Gerwyn Davies, public policy adviser and author of the report, CIPD, says: “The quarterly Labour Market Outlook once again offers a good early indication of recruitment and redundancy intentions. The employment situation looks like a case of the good, the bad and the ugly. Most striking this time is that, while the number of employers planning to make redundancies is similar to that in the Spring report, this trend masks the true extent of forthcoming job losses in the third quarter of the year; as the proportion of the workforce that will be affected by these redundancy programmes has jumped by fifty per cent. As is being widely reported, this is being driven chiefly by public sector organisations, where redundancies will affect almost eight per cent of the workforce on average.

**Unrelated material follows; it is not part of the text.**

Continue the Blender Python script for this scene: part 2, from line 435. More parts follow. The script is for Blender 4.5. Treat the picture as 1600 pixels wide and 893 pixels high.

“On balance, therefore, the CIPD, like the Office for Budget Responsibility (OBR), expects employment to remain stable in the coming months. However, the medium-term employment outlook is likely to be weaker than the forecasts made by the OBR, where expectations are that employment is to increase by 200,000 next year. The CIPD believes that a rise in unemployment in the next two years remains a distinct possibility as the private sector recovery is offset by the 600,000 public sector job losses the Government expects over the next five years.”

Alan Downey, head of public sector, KPMG, says: "Managers in the public sector have woken up to the scale of the financial crisis that they face, and many are now contemplating redundancy programmes. Surprisingly, some are still intending to recruit, albeit at a reduced pace. In the months ahead we will see a substantial reduction in public sector headcount as the cuts begin to bite. That is the painful but inevitable consequence of the coalition government's determination to tackle the UK's massive structural deficit.

"The big question is whether the private sector can create new jobs in sufficient numbers and quickly enough to offset the downturn in the public sector. Are we about to return to strong and sustained economic growth, or will we experience a faltering recovery in which unemployment will rise steadily because of the retrenchment in the public sector? The survey suggests it is too close to call."